The coronation church of English and British monarchs since 1066, and one of the finest expressions of medieval Gothic architecture in the country.

Founded
c. 960
Rebuilt
From 1245
Style
English Gothic
Status
Royal Peculiar
Address
20 Deans Yd, London SW1P 3PA
Nearest Tube
Westminster (Jubilee, District, Circle)

A church on Thorney Island

The site of the Abbey was first marked out as a place of Christian worship in the tenth century, when a small Benedictine community settled on a marshy stretch of the Thames known as Thorney Island. King Edward the Confessor rebuilt their modest church on a grand scale and was buried there in 1066 — the same year that William the Conqueror was crowned in front of his shrine. Coronations have followed in the Abbey ever since.

Henry III's Gothic vision

The building seen today is largely the work begun in 1245 under Henry III, who admired the soaring cathedrals of northern France and wanted a worthy resting place for the Confessor. The result is the tallest Gothic nave in England, lined with slender clustered piers and a daring quadripartite vault. Successive centuries added the Lady Chapel of Henry VII — itself the burial place of fifteen kings and queens, including Elizabeth I, Mary I and Mary Queen of Scots — the Cosmati pavement, the great west towers by Hawksmoor, and a constellation of royal tombs and memorials.
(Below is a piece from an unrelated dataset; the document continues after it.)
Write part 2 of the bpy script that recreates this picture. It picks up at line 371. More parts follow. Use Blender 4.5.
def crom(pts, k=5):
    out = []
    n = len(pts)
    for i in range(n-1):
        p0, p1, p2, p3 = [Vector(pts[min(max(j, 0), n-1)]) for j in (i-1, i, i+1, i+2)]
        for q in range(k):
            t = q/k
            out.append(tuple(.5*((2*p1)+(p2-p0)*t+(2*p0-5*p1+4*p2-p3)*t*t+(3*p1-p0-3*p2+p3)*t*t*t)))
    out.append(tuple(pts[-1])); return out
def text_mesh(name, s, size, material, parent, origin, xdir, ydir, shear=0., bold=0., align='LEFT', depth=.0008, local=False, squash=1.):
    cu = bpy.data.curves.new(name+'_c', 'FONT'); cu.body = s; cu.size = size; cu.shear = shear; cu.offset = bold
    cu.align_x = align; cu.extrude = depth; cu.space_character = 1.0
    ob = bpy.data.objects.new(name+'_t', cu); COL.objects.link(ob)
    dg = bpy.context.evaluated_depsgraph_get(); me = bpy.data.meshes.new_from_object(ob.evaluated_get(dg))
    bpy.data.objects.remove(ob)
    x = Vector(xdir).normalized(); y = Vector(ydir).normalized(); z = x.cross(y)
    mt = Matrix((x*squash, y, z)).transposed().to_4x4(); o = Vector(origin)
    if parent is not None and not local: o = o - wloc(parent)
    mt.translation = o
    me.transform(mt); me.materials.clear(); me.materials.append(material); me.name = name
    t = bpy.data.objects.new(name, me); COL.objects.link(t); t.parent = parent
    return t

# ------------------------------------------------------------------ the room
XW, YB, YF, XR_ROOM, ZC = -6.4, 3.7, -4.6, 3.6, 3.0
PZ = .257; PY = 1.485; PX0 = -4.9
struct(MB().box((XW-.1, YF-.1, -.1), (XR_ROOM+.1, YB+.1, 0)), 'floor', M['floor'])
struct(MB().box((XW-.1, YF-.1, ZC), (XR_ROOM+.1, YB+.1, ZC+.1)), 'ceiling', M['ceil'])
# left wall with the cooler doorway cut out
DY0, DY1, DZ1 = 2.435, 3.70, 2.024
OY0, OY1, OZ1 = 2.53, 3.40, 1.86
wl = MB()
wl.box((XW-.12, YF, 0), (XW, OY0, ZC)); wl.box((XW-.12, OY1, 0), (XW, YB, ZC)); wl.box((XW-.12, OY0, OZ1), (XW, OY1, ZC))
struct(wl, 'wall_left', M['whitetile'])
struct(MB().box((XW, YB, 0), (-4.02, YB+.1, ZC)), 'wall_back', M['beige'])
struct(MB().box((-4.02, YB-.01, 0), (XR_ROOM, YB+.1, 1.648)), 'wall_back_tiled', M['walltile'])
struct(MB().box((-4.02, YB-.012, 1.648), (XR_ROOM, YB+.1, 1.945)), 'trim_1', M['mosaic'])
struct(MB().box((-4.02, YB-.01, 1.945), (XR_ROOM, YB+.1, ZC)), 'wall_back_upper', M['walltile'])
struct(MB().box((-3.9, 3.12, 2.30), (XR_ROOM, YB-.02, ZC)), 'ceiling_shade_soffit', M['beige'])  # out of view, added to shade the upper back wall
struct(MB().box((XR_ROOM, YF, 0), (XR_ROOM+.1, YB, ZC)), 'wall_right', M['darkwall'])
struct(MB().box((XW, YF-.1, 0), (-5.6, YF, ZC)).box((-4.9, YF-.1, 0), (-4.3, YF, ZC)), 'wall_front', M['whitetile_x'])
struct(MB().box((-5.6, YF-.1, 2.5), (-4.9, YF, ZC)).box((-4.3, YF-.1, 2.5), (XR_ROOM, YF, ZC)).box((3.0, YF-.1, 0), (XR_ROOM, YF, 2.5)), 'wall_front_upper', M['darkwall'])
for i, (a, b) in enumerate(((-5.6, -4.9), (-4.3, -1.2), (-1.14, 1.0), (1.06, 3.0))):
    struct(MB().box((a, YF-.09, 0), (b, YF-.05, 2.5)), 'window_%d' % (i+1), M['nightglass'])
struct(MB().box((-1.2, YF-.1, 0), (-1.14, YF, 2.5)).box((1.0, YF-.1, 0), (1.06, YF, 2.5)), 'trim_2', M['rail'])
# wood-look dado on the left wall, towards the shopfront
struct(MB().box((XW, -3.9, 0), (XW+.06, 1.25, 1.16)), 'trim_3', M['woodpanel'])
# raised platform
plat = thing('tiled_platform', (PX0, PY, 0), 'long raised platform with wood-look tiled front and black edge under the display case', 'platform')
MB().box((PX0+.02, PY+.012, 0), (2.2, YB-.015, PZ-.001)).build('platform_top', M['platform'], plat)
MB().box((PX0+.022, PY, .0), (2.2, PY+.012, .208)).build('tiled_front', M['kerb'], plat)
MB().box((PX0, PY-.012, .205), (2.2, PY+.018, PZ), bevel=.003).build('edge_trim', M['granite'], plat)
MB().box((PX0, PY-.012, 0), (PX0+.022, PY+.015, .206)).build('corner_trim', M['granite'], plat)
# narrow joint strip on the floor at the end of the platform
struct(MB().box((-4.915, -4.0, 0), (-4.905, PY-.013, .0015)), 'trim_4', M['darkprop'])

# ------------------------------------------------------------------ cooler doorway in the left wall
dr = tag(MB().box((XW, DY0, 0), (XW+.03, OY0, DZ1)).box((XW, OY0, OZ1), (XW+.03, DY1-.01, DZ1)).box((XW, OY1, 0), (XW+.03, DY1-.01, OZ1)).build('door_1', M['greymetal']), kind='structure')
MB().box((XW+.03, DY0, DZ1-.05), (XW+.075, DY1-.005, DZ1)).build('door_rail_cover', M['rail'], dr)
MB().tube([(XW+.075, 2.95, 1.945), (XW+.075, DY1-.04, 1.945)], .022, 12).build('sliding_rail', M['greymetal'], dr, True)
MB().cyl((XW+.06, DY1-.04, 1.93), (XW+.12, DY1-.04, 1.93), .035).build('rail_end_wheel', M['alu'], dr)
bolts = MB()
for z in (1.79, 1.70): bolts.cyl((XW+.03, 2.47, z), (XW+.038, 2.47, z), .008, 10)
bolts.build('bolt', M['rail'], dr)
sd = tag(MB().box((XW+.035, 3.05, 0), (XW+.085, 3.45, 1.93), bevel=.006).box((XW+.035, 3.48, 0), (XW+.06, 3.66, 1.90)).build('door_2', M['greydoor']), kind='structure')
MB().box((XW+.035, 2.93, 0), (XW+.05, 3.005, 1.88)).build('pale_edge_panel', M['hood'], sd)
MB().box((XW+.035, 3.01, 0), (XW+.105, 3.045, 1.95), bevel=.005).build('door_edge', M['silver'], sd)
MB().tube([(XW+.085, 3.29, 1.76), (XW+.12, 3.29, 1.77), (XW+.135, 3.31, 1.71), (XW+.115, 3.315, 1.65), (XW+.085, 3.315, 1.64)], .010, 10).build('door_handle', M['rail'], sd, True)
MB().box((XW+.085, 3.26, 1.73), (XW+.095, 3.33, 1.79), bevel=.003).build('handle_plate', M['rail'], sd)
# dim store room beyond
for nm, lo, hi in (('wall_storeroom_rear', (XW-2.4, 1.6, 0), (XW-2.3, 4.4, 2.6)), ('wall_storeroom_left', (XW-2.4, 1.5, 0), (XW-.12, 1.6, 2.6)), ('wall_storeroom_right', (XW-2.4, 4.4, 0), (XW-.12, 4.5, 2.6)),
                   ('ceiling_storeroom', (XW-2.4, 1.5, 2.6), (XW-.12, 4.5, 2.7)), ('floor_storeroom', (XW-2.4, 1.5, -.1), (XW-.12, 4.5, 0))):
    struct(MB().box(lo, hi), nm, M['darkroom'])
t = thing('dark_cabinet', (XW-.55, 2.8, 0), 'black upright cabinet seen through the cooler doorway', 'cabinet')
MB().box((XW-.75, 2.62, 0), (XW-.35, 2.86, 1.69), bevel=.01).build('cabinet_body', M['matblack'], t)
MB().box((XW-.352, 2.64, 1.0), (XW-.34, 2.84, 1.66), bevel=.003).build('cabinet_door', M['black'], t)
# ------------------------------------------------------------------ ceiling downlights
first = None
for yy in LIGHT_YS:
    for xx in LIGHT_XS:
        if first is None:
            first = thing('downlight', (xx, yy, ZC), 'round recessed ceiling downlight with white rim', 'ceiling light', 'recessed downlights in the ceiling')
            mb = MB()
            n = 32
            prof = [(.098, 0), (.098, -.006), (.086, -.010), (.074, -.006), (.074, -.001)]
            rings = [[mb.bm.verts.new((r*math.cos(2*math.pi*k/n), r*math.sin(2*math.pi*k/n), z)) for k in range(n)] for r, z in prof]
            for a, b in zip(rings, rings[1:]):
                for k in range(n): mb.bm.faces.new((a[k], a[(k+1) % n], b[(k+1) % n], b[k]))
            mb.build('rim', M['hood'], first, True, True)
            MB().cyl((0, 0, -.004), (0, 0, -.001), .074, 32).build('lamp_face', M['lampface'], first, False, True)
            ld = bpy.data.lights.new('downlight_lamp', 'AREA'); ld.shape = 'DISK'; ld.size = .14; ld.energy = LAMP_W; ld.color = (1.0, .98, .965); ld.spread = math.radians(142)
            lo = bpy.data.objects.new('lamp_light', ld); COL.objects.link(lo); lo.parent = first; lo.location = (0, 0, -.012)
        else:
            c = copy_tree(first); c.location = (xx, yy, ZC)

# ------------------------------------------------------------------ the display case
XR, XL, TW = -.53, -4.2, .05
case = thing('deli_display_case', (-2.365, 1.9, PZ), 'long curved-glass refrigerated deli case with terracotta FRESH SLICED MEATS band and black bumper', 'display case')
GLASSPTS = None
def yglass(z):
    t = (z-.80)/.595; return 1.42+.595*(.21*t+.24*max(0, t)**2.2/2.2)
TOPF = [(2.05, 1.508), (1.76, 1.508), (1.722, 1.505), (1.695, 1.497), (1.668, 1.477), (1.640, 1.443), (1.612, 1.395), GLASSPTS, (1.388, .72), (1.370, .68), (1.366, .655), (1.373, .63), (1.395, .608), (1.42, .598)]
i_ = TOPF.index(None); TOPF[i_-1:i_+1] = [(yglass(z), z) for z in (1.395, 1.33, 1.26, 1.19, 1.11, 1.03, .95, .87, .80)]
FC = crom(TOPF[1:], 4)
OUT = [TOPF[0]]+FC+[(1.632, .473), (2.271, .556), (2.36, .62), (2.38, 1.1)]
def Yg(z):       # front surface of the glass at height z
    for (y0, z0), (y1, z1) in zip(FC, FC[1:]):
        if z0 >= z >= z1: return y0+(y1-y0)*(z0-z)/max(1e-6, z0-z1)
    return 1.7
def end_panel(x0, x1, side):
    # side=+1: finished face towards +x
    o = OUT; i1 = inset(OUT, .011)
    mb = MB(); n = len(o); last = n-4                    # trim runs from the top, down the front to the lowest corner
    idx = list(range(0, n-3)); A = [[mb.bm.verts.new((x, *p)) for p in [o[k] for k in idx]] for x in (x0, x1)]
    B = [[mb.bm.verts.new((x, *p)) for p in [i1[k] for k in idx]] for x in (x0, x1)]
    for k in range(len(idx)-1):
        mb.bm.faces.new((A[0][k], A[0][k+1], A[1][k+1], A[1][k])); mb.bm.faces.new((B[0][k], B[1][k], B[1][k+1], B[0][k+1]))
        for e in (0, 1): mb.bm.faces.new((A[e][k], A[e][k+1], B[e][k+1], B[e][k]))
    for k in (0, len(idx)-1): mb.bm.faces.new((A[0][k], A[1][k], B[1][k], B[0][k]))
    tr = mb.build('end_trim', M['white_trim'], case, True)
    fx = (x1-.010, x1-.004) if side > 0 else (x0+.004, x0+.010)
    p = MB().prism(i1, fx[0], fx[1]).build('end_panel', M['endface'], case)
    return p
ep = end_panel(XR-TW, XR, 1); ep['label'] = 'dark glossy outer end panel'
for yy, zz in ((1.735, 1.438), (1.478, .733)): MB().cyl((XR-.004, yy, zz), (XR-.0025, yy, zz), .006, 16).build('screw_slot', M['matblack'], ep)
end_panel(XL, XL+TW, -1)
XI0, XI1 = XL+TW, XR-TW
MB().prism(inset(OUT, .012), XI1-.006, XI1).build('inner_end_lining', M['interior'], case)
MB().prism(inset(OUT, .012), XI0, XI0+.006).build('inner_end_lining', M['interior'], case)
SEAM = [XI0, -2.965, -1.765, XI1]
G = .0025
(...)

Forty monarchs have now been crowned beneath its vaults, and thirty lie buried within them; the abbey, alongside the Palace of Westminster and St Margaret's Church, was inscribed as a UNESCO World Heritage Site in 1987.

What to see

  • The Coronation Chair, used at every coronation since 1308.
  • Poets' Corner, with memorials to Chaucer, Dickens, Hardy and Hawking.
  • Henry VII's Lady Chapel — late Perpendicular Gothic at its most exuberant.
  • The Cosmati pavement before the High Altar, laid in 1268.
  • The Queen's Diamond Jubilee Galleries, set high in the medieval triforium.

Visiting

The Abbey is open to paying visitors most weekdays and on Saturdays. Worshippers may attend daily services free of charge — choral evensong, sung by the Abbey's choir, is at 5 p.m. on most weekdays and offers the most evocative way to experience the building. Photography for personal use is now permitted in most parts of the church.

To stand beneath the lantern of Westminster Abbey is to stand in the spiritual centre of a thousand years of English history.